DATA SHOWN:
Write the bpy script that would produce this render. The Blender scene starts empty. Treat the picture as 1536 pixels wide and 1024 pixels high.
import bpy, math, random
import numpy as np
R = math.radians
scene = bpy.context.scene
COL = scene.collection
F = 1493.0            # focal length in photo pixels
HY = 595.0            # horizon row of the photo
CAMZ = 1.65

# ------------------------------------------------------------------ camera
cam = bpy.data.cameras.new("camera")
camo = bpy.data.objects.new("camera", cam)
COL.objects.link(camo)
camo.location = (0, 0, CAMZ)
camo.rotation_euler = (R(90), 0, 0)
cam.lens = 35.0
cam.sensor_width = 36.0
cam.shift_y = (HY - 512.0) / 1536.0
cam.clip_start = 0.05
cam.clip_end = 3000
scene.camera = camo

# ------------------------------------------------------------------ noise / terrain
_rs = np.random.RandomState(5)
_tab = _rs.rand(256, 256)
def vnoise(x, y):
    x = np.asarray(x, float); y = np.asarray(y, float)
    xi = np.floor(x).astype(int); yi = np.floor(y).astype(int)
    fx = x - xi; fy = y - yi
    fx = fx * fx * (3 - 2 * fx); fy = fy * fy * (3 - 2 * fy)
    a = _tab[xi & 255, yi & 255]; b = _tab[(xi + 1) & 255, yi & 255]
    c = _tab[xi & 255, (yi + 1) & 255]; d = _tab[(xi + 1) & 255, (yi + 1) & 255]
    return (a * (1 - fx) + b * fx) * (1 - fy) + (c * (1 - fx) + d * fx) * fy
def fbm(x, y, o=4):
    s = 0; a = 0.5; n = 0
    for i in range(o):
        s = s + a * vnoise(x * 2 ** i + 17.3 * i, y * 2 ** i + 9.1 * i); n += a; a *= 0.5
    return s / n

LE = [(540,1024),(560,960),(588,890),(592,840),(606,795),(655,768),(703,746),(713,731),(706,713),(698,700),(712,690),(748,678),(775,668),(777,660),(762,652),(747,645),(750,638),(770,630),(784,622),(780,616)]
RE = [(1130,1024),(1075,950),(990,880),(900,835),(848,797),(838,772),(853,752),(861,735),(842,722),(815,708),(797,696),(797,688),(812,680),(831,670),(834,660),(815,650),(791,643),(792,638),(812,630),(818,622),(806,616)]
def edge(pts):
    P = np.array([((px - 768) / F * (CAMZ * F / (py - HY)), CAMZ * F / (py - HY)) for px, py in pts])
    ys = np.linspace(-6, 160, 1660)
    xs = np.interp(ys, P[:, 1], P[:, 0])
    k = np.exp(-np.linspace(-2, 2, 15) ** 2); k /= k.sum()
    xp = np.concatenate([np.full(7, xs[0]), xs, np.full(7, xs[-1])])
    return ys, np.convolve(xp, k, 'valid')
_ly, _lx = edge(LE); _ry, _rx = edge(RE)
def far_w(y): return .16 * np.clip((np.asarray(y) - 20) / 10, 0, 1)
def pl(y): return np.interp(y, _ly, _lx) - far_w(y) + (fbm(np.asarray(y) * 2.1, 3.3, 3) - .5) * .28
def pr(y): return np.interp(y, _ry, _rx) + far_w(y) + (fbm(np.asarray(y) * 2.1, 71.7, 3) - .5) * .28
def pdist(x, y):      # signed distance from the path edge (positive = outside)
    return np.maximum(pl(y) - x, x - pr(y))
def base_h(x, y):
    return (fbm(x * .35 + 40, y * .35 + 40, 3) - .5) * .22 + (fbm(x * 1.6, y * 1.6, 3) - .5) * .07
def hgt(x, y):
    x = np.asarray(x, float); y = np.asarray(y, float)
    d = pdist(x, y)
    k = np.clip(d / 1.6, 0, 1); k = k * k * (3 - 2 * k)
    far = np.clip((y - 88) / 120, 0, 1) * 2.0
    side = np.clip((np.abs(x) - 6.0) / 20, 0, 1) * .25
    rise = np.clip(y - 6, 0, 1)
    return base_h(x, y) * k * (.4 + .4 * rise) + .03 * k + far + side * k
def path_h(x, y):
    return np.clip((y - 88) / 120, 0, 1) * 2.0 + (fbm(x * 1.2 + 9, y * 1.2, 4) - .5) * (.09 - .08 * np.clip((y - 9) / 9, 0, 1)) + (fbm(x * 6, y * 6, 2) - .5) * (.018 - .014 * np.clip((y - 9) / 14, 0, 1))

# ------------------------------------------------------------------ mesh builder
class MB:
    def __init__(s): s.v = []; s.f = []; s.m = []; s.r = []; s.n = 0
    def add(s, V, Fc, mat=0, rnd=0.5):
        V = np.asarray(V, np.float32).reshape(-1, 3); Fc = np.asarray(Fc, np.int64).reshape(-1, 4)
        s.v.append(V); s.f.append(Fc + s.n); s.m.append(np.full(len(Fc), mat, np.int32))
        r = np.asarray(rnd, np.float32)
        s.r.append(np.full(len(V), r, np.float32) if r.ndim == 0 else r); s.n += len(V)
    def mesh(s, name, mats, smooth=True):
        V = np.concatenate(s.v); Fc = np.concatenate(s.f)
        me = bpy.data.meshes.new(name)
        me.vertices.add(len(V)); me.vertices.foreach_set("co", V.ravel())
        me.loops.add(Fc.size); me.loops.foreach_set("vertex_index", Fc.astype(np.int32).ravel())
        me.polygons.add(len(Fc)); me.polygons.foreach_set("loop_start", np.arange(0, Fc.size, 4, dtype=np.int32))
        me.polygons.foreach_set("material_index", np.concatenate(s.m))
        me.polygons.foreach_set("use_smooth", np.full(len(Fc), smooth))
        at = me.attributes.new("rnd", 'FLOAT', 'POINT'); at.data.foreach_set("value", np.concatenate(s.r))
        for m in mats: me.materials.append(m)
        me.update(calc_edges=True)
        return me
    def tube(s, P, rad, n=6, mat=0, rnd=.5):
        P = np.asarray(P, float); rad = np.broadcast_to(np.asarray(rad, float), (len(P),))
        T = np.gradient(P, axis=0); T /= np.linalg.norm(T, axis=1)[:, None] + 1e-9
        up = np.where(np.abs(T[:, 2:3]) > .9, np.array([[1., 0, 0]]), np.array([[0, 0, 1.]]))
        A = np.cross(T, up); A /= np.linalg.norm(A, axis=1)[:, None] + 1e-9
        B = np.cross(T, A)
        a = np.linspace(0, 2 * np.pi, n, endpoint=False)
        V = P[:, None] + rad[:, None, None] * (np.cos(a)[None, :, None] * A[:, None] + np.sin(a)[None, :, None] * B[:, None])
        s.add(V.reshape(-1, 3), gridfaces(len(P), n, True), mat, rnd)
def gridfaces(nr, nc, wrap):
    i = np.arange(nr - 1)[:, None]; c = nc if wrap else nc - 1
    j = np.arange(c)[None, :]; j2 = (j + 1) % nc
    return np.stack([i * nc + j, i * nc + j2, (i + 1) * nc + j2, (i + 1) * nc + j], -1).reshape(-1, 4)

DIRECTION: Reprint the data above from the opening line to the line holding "scene.camera = camo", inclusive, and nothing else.

CORRECT RESULT:
Write the bpy script that would produce this render. The Blender scene starts empty. Treat the picture as 1536 pixels wide and 1024 pixels high.
import bpy, math, random
import numpy as np
R = math.radians
scene = bpy.context.scene
COL = scene.collection
F = 1493.0            # focal length in photo pixels
HY = 595.0            # horizon row of the photo
CAMZ = 1.65

# ------------------------------------------------------------------ camera
cam = bpy.data.cameras.new("camera")
camo = bpy.data.objects.new("camera", cam)
COL.objects.link(camo)
camo.location = (0, 0, CAMZ)
camo.rotation_euler = (R(90), 0, 0)
cam.lens = 35.0
cam.sensor_width = 36.0
cam.shift_y = (HY - 512.0) / 1536.0
cam.clip_start = 0.05
cam.clip_end = 3000
scene.camera = camo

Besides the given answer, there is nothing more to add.